- [Set task]: Note each line that includes the word "scene". Copy those lines.

- [Data]:
════
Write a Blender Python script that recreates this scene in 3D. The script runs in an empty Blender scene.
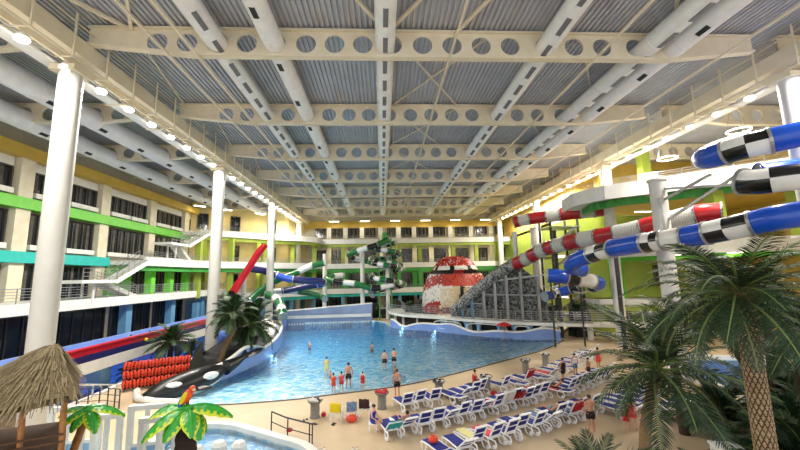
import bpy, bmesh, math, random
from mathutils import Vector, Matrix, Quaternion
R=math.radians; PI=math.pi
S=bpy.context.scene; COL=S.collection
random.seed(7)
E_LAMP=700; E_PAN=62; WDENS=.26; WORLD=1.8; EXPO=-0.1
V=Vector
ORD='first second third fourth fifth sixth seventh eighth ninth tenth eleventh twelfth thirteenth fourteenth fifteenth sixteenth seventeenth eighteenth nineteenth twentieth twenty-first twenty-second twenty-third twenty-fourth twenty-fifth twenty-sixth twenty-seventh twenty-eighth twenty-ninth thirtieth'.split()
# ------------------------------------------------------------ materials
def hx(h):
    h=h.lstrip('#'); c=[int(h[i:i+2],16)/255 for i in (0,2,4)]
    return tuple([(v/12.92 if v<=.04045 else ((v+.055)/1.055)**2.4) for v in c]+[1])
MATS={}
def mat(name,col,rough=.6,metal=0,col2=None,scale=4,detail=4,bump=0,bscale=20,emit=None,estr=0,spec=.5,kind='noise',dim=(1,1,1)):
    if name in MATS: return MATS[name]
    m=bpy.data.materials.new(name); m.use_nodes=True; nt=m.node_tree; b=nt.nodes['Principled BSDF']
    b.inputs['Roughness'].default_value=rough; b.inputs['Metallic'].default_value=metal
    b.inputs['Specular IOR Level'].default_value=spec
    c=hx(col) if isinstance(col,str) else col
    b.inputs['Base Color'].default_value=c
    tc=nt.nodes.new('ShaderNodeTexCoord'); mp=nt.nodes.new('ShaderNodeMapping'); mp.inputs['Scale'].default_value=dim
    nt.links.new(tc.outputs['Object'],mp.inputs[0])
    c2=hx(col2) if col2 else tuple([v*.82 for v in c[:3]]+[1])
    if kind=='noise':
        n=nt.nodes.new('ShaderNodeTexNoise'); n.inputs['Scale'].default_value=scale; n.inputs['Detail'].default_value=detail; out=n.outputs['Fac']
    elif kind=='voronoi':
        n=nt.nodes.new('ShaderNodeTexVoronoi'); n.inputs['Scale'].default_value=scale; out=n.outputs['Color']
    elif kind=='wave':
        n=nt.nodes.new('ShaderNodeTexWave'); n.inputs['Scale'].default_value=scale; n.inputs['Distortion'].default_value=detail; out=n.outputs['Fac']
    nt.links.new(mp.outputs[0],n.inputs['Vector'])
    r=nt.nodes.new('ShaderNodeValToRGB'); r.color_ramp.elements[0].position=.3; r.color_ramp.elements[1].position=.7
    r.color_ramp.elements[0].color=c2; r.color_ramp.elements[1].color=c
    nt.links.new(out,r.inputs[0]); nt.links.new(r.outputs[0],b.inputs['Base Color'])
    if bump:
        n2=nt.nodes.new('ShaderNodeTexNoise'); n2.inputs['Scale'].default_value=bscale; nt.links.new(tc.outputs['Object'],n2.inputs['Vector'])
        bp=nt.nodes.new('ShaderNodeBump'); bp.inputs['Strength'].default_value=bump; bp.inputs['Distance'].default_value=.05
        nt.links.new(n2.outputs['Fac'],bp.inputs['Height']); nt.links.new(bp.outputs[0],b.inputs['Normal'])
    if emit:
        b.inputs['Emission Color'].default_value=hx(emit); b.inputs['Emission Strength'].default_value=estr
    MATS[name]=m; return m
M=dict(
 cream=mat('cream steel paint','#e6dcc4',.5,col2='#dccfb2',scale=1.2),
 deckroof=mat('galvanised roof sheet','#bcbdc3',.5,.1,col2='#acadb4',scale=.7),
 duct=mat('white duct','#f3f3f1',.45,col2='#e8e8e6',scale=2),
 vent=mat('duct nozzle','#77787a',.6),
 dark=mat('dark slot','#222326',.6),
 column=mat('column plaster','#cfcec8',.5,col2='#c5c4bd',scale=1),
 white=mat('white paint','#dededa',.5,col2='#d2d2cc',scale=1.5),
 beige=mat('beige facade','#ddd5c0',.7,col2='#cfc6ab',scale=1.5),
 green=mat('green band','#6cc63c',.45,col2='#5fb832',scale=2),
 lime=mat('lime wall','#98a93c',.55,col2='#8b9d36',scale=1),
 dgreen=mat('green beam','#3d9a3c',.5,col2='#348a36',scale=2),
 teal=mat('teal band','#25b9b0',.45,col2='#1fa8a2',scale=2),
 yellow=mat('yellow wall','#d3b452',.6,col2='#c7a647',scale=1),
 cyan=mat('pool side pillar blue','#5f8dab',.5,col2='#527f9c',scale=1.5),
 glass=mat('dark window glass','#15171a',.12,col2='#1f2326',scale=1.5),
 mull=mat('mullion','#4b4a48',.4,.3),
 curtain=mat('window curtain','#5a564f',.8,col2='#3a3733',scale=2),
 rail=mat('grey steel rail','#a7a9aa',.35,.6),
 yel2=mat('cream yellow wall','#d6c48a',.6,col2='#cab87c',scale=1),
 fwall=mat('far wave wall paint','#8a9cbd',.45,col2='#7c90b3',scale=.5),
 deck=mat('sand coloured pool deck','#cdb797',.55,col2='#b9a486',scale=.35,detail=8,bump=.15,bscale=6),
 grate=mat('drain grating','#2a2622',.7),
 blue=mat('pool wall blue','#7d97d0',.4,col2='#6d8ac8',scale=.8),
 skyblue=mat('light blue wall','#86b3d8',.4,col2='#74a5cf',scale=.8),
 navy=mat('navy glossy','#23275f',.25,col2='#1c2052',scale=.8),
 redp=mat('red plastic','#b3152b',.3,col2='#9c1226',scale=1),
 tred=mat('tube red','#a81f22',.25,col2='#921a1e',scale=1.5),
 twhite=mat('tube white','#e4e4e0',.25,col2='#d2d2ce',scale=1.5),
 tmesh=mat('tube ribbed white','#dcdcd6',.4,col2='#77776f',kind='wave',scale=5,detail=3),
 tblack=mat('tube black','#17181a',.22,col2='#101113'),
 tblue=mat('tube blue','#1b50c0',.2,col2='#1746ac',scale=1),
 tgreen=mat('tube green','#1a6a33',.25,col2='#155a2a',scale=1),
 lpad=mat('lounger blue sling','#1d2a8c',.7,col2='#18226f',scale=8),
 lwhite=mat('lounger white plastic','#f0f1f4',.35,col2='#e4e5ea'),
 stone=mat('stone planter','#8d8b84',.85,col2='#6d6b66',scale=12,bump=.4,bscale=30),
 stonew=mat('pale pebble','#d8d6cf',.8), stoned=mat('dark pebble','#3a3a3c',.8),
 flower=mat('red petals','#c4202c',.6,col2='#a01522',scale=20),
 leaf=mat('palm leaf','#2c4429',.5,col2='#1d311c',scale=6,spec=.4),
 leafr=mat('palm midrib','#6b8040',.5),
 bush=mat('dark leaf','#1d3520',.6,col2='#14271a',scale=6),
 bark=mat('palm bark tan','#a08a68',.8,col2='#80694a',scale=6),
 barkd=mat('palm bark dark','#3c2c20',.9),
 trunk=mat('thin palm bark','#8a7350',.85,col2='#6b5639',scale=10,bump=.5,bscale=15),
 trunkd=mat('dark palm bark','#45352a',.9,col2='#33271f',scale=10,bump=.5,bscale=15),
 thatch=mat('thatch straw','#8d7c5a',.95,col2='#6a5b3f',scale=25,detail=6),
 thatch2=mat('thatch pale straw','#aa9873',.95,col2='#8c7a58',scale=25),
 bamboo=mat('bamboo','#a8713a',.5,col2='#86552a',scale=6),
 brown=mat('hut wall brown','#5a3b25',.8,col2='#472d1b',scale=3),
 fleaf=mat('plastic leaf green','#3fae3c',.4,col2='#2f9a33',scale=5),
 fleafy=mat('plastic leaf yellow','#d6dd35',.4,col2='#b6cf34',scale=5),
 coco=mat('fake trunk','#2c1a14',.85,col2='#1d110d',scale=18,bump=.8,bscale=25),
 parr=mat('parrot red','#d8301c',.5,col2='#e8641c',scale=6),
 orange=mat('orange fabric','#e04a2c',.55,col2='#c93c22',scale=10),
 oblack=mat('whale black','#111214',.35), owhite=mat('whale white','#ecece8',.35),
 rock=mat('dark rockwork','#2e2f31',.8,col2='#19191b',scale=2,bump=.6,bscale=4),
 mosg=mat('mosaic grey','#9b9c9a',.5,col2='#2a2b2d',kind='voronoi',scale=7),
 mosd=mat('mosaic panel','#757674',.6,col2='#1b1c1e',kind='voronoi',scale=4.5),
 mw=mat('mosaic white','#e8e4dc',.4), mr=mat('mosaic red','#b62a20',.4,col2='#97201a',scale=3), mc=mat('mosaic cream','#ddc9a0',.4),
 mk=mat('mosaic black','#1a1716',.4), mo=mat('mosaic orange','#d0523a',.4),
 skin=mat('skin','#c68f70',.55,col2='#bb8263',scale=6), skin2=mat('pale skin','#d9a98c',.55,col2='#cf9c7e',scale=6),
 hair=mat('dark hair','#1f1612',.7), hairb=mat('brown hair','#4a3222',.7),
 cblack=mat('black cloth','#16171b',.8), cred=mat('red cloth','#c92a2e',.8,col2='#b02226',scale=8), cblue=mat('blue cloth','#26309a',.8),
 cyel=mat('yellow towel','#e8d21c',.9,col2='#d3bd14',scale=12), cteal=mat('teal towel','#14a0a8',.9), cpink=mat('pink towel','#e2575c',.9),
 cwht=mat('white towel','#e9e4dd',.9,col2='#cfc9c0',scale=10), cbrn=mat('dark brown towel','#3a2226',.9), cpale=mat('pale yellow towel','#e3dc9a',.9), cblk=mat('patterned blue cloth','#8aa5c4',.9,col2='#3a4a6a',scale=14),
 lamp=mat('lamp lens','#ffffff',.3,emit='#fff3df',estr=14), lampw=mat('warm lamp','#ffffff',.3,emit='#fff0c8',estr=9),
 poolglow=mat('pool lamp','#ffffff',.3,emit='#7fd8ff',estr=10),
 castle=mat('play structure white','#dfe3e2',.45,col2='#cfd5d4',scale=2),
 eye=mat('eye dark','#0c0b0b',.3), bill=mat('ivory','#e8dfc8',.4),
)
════
- [Response for this exercise]:
Write a Blender Python script that recreates this scene in 3D. The script runs in an empty Blender scene.
S=bpy.context.scene; COL=S.collection